Begin at the first line below and copy each line exactly, ending with the line where "mb.build('trunk', M['twig'], tr);" appears.
****************
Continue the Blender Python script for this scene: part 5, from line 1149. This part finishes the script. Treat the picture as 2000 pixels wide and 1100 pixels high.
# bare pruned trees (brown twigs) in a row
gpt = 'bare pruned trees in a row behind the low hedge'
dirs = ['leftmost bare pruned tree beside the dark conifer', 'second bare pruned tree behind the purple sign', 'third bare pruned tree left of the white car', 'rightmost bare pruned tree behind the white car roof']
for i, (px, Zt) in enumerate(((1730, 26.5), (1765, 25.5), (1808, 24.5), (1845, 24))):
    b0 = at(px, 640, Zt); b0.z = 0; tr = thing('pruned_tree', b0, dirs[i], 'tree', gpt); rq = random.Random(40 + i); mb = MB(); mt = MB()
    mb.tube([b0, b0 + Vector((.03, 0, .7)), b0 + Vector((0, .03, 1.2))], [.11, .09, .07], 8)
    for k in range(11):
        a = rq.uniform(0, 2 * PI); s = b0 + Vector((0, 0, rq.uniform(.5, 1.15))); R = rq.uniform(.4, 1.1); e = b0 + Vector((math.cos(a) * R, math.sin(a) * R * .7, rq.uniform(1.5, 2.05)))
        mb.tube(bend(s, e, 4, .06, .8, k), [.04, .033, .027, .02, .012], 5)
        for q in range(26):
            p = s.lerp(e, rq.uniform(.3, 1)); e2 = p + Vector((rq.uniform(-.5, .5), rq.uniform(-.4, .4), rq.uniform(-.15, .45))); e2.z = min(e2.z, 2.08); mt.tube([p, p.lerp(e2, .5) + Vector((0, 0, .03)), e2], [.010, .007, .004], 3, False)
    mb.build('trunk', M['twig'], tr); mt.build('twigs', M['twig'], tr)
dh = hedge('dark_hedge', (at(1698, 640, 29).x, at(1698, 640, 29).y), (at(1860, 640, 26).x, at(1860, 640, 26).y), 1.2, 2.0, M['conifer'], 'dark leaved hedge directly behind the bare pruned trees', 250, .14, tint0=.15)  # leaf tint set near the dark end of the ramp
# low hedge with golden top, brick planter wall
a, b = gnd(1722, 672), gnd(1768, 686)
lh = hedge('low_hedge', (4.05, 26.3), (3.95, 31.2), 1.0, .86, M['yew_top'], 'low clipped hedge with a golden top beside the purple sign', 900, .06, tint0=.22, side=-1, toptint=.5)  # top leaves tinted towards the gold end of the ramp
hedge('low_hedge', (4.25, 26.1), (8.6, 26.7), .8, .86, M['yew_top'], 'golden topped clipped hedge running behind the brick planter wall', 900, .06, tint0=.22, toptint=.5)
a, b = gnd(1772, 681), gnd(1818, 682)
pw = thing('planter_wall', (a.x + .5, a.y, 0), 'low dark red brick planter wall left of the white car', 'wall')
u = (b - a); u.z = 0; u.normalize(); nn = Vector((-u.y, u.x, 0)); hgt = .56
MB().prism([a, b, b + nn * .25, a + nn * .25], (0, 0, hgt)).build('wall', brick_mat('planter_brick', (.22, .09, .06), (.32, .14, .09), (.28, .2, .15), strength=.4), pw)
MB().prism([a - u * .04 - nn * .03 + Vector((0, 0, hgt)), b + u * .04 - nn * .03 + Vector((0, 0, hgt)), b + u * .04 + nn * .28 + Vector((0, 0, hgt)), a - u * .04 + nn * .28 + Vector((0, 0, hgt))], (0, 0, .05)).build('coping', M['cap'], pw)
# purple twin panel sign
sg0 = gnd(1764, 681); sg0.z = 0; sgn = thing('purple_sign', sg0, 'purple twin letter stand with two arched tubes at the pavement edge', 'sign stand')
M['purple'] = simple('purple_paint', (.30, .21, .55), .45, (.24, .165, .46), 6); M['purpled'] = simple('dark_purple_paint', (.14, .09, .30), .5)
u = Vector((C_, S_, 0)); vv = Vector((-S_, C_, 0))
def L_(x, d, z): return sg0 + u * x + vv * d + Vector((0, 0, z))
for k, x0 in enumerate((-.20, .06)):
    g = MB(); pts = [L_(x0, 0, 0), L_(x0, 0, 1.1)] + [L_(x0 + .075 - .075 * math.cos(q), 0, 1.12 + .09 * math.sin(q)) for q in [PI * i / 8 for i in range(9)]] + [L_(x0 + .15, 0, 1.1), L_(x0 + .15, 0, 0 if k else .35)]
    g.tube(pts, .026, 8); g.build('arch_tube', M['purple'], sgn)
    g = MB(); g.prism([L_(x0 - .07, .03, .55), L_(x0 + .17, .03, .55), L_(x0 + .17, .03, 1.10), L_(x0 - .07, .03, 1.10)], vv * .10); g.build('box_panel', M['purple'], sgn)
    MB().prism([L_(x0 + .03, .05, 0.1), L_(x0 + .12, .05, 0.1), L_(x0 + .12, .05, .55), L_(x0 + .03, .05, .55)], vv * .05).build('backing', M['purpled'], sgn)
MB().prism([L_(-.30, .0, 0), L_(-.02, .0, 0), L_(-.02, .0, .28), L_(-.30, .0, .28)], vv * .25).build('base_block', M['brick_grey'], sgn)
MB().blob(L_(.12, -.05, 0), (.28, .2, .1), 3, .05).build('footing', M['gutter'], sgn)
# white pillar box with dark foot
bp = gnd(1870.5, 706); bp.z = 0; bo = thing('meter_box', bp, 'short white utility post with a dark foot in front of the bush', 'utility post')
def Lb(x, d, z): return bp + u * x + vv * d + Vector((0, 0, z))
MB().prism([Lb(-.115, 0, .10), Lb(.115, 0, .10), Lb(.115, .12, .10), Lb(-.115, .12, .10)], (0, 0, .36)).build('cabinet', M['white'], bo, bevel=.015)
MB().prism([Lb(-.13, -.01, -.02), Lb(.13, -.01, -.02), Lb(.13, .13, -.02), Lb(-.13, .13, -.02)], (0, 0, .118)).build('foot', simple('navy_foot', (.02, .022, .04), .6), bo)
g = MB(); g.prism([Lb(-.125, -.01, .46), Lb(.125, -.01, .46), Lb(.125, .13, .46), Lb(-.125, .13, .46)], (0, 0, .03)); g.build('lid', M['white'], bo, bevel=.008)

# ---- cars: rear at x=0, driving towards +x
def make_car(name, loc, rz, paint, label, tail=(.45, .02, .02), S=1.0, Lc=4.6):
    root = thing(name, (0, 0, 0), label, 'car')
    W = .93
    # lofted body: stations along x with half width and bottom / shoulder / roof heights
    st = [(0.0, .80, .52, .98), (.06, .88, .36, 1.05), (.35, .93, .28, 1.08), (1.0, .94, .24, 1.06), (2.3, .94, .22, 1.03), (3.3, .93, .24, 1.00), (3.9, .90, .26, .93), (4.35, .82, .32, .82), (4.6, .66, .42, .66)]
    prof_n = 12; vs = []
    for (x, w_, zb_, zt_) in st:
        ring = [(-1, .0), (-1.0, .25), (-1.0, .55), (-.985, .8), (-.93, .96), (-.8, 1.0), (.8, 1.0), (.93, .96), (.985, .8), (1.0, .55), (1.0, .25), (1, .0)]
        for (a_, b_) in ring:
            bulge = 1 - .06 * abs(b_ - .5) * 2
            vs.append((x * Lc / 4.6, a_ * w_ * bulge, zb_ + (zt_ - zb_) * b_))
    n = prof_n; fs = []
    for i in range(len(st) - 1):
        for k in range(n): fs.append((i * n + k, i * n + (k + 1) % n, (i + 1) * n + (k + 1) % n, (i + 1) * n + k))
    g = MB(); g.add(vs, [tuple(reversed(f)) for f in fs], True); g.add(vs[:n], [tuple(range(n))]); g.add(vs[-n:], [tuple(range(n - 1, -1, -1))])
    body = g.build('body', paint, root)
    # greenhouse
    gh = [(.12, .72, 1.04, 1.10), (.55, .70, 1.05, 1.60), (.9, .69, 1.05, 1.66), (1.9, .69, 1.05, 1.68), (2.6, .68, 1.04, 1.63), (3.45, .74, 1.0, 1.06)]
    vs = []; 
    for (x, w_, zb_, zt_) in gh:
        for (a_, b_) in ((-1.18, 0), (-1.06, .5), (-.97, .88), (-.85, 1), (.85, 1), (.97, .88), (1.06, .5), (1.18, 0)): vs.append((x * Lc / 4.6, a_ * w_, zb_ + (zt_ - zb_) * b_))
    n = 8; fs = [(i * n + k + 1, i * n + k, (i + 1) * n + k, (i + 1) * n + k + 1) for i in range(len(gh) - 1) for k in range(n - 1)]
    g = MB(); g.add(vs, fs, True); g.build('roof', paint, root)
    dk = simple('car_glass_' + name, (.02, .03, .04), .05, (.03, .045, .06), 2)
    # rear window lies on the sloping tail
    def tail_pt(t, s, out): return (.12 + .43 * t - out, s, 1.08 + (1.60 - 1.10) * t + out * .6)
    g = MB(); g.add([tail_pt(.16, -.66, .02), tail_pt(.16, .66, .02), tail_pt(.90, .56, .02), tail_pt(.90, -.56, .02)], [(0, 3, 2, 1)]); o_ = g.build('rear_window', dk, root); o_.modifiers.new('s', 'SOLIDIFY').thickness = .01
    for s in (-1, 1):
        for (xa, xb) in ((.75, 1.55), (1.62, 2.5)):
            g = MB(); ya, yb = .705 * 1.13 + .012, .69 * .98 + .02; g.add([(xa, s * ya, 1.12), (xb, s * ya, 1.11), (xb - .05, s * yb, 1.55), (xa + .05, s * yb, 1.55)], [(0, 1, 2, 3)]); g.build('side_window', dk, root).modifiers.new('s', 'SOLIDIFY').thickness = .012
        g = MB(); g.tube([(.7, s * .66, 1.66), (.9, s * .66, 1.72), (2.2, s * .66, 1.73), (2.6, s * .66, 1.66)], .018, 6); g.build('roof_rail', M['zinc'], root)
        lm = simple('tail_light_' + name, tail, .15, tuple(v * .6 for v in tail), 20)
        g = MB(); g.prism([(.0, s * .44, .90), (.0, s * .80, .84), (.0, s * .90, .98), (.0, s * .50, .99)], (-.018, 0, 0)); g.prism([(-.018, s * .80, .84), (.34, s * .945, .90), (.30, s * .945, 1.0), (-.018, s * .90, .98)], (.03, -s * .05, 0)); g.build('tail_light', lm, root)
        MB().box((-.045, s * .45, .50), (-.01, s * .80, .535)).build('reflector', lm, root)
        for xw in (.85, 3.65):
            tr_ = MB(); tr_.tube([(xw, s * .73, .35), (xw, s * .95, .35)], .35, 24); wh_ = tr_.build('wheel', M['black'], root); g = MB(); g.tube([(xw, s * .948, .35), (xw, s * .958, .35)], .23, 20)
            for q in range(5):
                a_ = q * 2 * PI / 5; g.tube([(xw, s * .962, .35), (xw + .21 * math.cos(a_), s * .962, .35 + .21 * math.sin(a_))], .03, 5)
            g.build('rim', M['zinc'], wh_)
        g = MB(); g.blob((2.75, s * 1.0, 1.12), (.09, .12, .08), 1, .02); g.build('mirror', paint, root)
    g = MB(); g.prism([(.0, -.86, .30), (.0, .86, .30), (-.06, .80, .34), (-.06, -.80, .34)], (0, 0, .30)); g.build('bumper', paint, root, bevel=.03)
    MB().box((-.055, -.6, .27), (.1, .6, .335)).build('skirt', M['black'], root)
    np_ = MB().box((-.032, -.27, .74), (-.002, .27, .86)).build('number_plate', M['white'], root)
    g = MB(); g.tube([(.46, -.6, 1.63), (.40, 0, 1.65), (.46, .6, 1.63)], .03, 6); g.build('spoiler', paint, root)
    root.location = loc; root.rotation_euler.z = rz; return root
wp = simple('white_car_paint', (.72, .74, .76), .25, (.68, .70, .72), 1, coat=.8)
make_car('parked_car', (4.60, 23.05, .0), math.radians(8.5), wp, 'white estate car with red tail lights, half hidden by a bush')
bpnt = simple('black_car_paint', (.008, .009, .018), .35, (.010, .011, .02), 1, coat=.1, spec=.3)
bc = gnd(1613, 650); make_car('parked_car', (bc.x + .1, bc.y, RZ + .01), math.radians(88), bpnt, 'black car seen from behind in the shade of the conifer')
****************
**RESPONSE TO THE TASK**
Continue the Blender Python script for this scene: part 5, from line 1149. This part finishes the script. Treat the picture as 2000 pixels wide and 1100 pixels high.
# bare pruned trees (brown twigs) in a row
gpt = 'bare pruned trees in a row behind the low hedge'
dirs = ['leftmost bare pruned tree beside the dark conifer', 'second bare pruned tree behind the purple sign', 'third bare pruned tree left of the white car', 'rightmost bare pruned tree behind the white car roof']
for i, (px, Zt) in enumerate(((1730, 26.5), (1765, 25.5), (1808, 24.5), (1845, 24))):
    b0 = at(px, 640, Zt); b0.z = 0; tr = thing('pruned_tree', b0, dirs[i], 'tree', gpt); rq = random.Random(40 + i); mb = MB(); mt = MB()
    mb.tube([b0, b0 + Vector((.03, 0, .7)), b0 + Vector((0, .03, 1.2))], [.11, .09, .07], 8)
    for k in range(11):
        a = rq.uniform(0, 2 * PI); s = b0 + Vector((0, 0, rq.uniform(.5, 1.15))); R = rq.uniform(.4, 1.1); e = b0 + Vector((math.cos(a) * R, math.sin(a) * R * .7, rq.uniform(1.5, 2.05)))
        mb.tube(bend(s, e, 4, .06, .8, k), [.04, .033, .027, .02, .012], 5)
        for q in range(26):
            p = s.lerp(e, rq.uniform(.3, 1)); e2 = p + Vector((rq.uniform(-.5, .5), rq.uniform(-.4, .4), rq.uniform(-.15, .45))); e2.z = min(e2.z, 2.08); mt.tube([p, p.lerp(e2, .5) + Vector((0, 0, .03)), e2], [.010, .007, .004], 3, False)
    mb.build('trunk', M['twig'], tr); mt.build('twigs', M['twig'], tr)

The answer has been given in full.